The world entered the Cold War period after the ending of the Second World War. The Cold War(1945—1991)was the continuing state of political conflict, military tension, and economic competition existing after World War II(1939—1945), between the USSR and its satellite states, and the powers of the Western world, primarily the United States. The main features of this period were international tension and conflict without bloody“hot war”between the two sides. Although the primary participants' military forces never officially clashed directly, they expressed the conflict through military coalitions, strategic conventional force deployments(部署), a nuclear arms race, espionage(间谍活动), propaganda, and technological competition, e.g. the space race.

The Soviet Union created the Eastern Bloc(集团), the former Communist states of Eastern and Central Europe, including the member states of the Warsaw Pact(华沙条约组织1955—1991)Poland, East Germany, Czechoslovakia, Hungary, Romania, Bulgaria, along with Yugoslavia(南斯拉夫)and Albania, which were not aligned with the Soviet Union after 1948 and 1960 respectively.

The US and some western European countries established containment(牵制政策)of communism as a defensive policy, establishing alliances(e.g. NATO, 1949)to that end. Several such countries also coordinated the rebuilding of Western Europe, especially western Germany, which the USSR opposed.

Elsewhere, in Latin America and Southeast Asia, the USSR fostered communist revolutions, opposed by several western countries and their regional allies. Some countries aligned with NATO and the Warsaw Pact, yet non-aligned country blocs also emerged.

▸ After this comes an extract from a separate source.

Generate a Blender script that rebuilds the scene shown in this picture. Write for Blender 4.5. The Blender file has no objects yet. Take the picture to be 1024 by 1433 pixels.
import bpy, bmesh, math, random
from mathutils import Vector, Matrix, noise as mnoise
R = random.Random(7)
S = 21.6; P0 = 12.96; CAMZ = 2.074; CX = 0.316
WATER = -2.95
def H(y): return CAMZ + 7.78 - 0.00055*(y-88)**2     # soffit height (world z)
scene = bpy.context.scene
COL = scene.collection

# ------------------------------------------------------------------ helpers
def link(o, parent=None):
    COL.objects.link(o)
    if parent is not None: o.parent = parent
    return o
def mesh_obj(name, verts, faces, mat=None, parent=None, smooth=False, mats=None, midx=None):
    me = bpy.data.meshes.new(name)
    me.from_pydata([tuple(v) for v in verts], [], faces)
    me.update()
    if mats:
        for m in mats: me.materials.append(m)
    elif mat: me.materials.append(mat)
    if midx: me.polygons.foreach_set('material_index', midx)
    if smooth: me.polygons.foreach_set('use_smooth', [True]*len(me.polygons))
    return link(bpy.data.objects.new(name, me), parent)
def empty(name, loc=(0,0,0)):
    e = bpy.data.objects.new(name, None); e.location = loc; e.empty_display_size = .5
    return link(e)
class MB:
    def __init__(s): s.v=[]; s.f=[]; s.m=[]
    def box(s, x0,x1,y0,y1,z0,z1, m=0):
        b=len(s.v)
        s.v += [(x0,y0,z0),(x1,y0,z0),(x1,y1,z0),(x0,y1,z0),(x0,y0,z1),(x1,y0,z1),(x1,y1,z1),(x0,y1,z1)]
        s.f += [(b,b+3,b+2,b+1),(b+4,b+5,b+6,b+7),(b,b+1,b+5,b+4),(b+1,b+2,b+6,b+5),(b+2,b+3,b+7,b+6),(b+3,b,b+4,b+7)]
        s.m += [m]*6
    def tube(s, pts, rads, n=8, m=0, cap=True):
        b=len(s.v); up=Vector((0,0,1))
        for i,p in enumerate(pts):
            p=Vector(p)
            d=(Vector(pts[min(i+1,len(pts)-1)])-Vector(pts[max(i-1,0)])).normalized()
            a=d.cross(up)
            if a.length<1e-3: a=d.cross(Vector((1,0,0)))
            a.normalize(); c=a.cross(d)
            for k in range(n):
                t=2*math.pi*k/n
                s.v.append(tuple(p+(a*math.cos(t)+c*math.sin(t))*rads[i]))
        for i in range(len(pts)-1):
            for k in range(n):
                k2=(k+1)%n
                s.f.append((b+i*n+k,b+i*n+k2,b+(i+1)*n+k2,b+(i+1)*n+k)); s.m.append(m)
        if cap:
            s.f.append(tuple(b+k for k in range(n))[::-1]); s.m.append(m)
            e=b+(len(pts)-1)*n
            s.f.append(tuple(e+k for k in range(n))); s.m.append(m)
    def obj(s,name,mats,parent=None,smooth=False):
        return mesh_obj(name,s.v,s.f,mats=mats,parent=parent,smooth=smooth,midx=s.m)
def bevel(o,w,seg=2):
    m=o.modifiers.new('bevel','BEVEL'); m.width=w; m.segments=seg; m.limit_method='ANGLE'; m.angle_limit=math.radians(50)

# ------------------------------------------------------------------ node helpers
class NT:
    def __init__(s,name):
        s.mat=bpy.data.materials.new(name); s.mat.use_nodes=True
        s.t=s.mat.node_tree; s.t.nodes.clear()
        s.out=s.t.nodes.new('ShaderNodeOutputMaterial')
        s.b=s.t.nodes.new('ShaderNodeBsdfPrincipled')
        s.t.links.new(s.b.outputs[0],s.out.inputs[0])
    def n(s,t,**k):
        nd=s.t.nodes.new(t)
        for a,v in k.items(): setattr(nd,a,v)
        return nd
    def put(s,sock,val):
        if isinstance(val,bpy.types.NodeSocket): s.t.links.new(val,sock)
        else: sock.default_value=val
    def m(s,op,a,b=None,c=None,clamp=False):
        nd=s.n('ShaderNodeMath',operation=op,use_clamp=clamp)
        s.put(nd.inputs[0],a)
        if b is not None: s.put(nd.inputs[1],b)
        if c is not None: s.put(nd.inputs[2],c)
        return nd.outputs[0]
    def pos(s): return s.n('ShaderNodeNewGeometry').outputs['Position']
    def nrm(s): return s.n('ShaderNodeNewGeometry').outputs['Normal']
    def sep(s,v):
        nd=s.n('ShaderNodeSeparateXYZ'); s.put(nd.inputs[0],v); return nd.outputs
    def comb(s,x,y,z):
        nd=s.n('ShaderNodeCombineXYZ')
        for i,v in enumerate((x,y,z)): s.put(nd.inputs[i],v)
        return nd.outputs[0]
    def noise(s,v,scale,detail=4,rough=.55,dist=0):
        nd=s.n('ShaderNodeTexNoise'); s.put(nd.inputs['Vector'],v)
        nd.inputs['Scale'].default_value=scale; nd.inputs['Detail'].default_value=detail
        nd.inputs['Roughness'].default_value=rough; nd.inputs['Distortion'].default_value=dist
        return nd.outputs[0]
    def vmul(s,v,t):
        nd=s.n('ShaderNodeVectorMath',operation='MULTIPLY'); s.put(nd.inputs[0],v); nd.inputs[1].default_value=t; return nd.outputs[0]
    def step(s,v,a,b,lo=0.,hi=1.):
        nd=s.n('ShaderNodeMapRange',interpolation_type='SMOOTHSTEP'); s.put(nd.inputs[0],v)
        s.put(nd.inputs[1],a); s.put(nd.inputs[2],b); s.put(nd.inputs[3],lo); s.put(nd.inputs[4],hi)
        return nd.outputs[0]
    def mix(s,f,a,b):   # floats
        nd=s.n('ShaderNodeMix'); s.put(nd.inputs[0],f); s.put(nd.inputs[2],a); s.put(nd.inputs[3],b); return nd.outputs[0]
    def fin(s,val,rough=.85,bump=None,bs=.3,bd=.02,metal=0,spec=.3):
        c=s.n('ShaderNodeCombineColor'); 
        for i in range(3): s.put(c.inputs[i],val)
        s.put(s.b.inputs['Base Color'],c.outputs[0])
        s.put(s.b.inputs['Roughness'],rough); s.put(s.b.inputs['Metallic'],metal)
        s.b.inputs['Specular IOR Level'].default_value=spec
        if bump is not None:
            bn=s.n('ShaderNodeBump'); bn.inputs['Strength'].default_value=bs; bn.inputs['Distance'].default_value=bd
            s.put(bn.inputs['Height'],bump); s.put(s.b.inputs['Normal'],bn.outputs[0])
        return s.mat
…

The Cold War featured periods of relative calm and of international high tension— the Berlin Blockade(1948—1949), the Korean War(1950—1953), the Berlin Crisis of 1961, the Vietnam War(1959—1975), the Cuban Missile Crisis(1962), the Soviet War in Afghanistan(1979—1989), and the Able Archer 83 NATO exercises in November 1983. Both sides sought détente(国际关系的缓和)to relieve political tensions and deter(阻止)direct military attack, which would likely guarantee their mutual assured destruction with nuclear weapons.

The early 1980s witnessed a final period of friction between the United States and the USSR. In 1980, Ronald Reagan became the U.S. president and he set about strengthening American military capabilities.

The most visible symbol of the Cold War, the Berlin Wall was torn down.

In the mid-1980s Mikhail Gorbachev came to power in the USSR. He brought a revolution to Soviet foreign policy, seeking new and far-reaching agreements with the West. From 1985, Gorbachev and Reagan held a series of summit talks, and in 1987 the two leaders agreed to eliminate a whole class of their countries' nuclear missiles. The USSR agreed to reduce its forces in Eastern Europe, and in 1989 it pulled its troops out of Afghanistan. That year the Berlin wall that had divided East and West Germany since 1961 was torn down. In 1991 the USSR dissolved, and Russia and the other Soviet republics emerged as independent states. The Soviet power in Eastern Europe collapsed, which led to the end of the Cold War period.